My new laptop came with a subscription to Apple TV, so this month I decided to take “Dickinson,” the comedy/drama that premiered last November, out for a spin. The series is based—very loosely—on Alfred Habegger’s 2002 biography, My Wars Are Laid Away in Books. Reviewers noted how his book “analyzes his subject’s experiences from a modern perspective,” and modern perspective is all what “Dickinson” is about (to be clear, I’ll refer to the TV character as Emily, and the poet as Dickinson).

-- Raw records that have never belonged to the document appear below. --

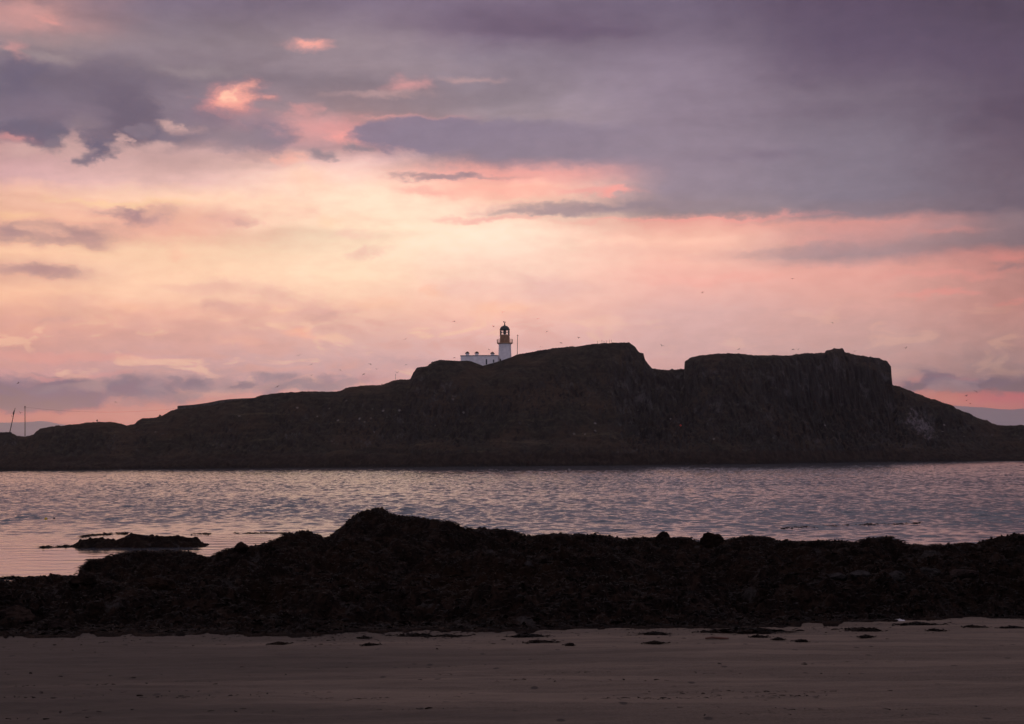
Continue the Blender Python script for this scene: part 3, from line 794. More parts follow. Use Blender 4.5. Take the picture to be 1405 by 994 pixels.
def build_house():
    d = LD + 0.5
    base = at(658, 505, d)
    root = empty('keepers_house', base)
    tag(root, 'long low white flat-roofed house with three chimneys joined to the lighthouse', 'house')
    def bx(bm, x0, x1, ya, yb, y0=-3.2, y1=3.2): box(bm, (x0 - 658) * PX, (x1 - 658) * PX, y0, y1, (505 - yb) * PX, (505 - ya) * PX)
    bm = bmesh.new(); bx(bm, 632.4, 684.0, 489.3, 508)
    bm_obj('wall', bm, WHITE, root)
    bm = bmesh.new(); bx(bm, 631.9, 684.0, 488.2, 489.3, -3.4, 3.4)
    rf = bm_obj('roof', bm, simple('grey_roof_coping', (0.26, 0.24, 0.26), 0.8, 0.2), root)
    for x in (641.3, 654.3, 675.9):
        top = 484.3 if x < 670 else 485.0
        bm = bmesh.new(); bx(bm, x - 2.3, x + 2.3, top + 0.9, 488.2, -0.9, 0.9)
        ch = bm_obj('chimney', bm, WHITE, rf)
        bm = bmesh.new(); bx(bm, x - 2.9, x + 2.9, top - 0.1, top + 0.9, -1.15, 1.15); bm_obj('chimney_cap', bm, STONE, ch)
        bm = bmesh.new()
        for q in (-1.3, 0, 1.3):
            m = bmesh.new(); lathe(m, [(0.75 * PX, 0), (0.6 * PX, 1.7 * PX if q == 0 else 1.1 * PX), (0.75 * PX, (1.9 if q == 0 else 1.3) * PX)], 10)
            for v in m.verts: v.co += Vector(((x + q - 658) * PX, 0, (505 - top + 0.1) * PX))
            tmp = bpy.data.meshes.new('t'); m.to_mesh(tmp); m.free(); bm.from_mesh(tmp); bpy.data.meshes.remove(tmp)
        bm_obj('chimney_pot', bm, simple('clay_pot', (0.12, 0.08, 0.07), 0.8), ch)
    for x, ya, yb in ((677.4, 494.4, 498.6),):
        bm = bmesh.new(); bx(bm, x - 0.95, x + 0.95, ya, yb, -3.26, -3.15)
        w = bm_obj('window', bm, DARKWIN, root)
        bm = bmesh.new()
        for a in (x - 1.15, x + 0.95): bx(bm, a, a + 0.2, ya - 0.2, yb + 0.2, -3.32, -3.16)
        bx(bm, x - 0.95, x + 0.95, ya - 0.2, ya, -3.32, -3.16); bx(bm, x - 0.95, x + 0.95, yb, yb + 0.2, -3.32, -3.16); bx(bm, x - 0.07, x + 0.07, ya, yb, -3.3, -3.22)
        bm_obj('window_frame', bm, WHITE, w)
    bm = bmesh.new(); bx(bm, 666.7, 668.6, 493.8, 501, -3.27, -3.15)
    dr = bm_obj('door', bm, simple('dark_door_paint', (0.02, 0.02, 0.03), 0.5), root)
    bm = bmesh.new(); bx(bm, 668.1, 668.35, 497.2, 497.6, -3.36, -3.27); bm_obj('handle', bm, BLACK, dr)
build_house()

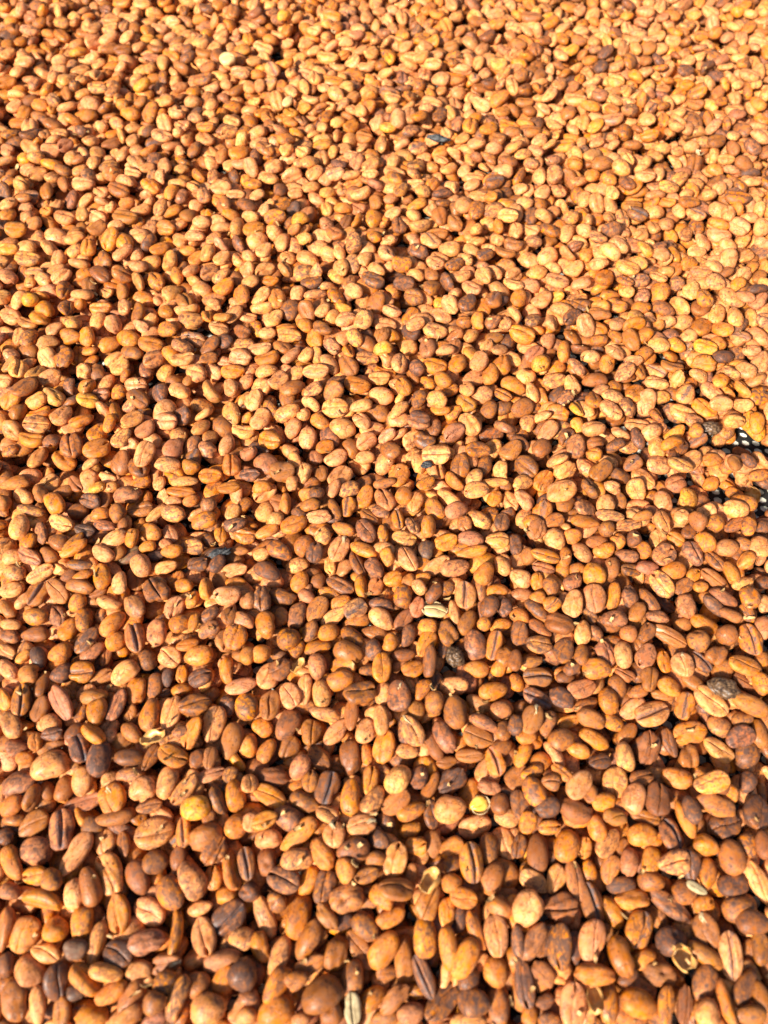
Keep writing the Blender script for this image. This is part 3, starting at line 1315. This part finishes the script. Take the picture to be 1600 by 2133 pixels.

Here are Austin and Sue, Lavinia and her parents, plus the law clerks, friends, servants and suitors who crowd the Amherst family’s parlor. Although the characters are older, the ensemble’s milieu feels more like high school than either college, as portrayed in comedies like “Dear White People,” or the adult life of “Friends.” One episode involves Lavinia penciling a nude self-portrait for her bad boyfriend, who shares it, like a selfie, with their art class. Another has Emily throwing a house party while her parents are away, squirting drops of opium onto tongues of the willing. Think of how “Clueless” transposes Jane Austen’s Emma to Beverly Hills High, and you get the feel of “Dickinson.”
“Dickinson” also represents a more recent genre: Real Life Fiction, or RLF. A subgenre of fan fiction, RLF authors script tales about celebrities, often placing them together in romantic relationships, known as “shipping.” No reason why RLF shouldn’t include those dead a hundred years, especially when one character has been “shipped” by her biographers with a minister, a newspaper editor, and her sister-in-law. “Dickinson” extends this to a forlorn George Gould, whose proposals Emily spurns, and Benjamin Newton, her father’s law clerk. Called by Dickinson “tutor,” and “preceptor,” Newton in the series becomes her soulmate, even though—or because—he’s gay.
RLF enjoys yanking characters out of chronology and setting, awarding Dylan a football scholarship or matching him with a Kardashian. “Dickinson” sets up the poet with Henry David Thoreau and Louisa May Alcott. Both are disappointments; Thoreau, no solitary, enjoys fame, and Walden Pond’s thronged like the public beach it is today. Alcott tries to school Emily on how to sell her work—sadly, poetry’s not worth much in the marketplace. Both caricatures rely on truth: while at Walden, Thoreau often walked home for dinner, and Alcott’s writing was driven by family penury. Such slivers, along with quotations from Dickinson’s poetry and letters, intrigued this viewer into clicking on the next episode, and the next.
Habegger’s scholarship underlies the series’ poignancy. Dickinson’s mother really didn’t want servants, preferring to do her own housework. Her father expressed constant fear for his daughters’ safety. Dickinson was forced, at Mt. Holyoke, to contemplate a dead classmate in her coffin. Susan Gilbert, poor and without family, probably did find her rich friends’ emotional demands indulgent and overwhelming. But sometimes, while promoting Dickinson as a feminist, the series restricts her life in ways her father didn’t. In one episode Emily and Sue sneak into a lecture dressed as men while in fact, Dickinson freely attended several on geology and botany at all-male Amherst. Shaping Dickinson into an activist is a stretch; her battles remain more intimate than public.
Still, the speculation in “Dickinson” is very much in the tradition of Dickinson scholarship–even if the playfulness is not. Did I mention that Emily hangs out with rapper Death in his coach? That the steampunk opening titles are jagged as gear teeth, the accompanying music an industrial screech? That Emily writes poems on scraps of envelope, and addresses a letter to Sue, “Open Me Carefully”? The latter details are catnip to those who know more than something of Dickinson’s life, and informative for those who don’t. I’ll tune in when the second season of “Dickinson” premieres next month; a third season, I hear, will follow.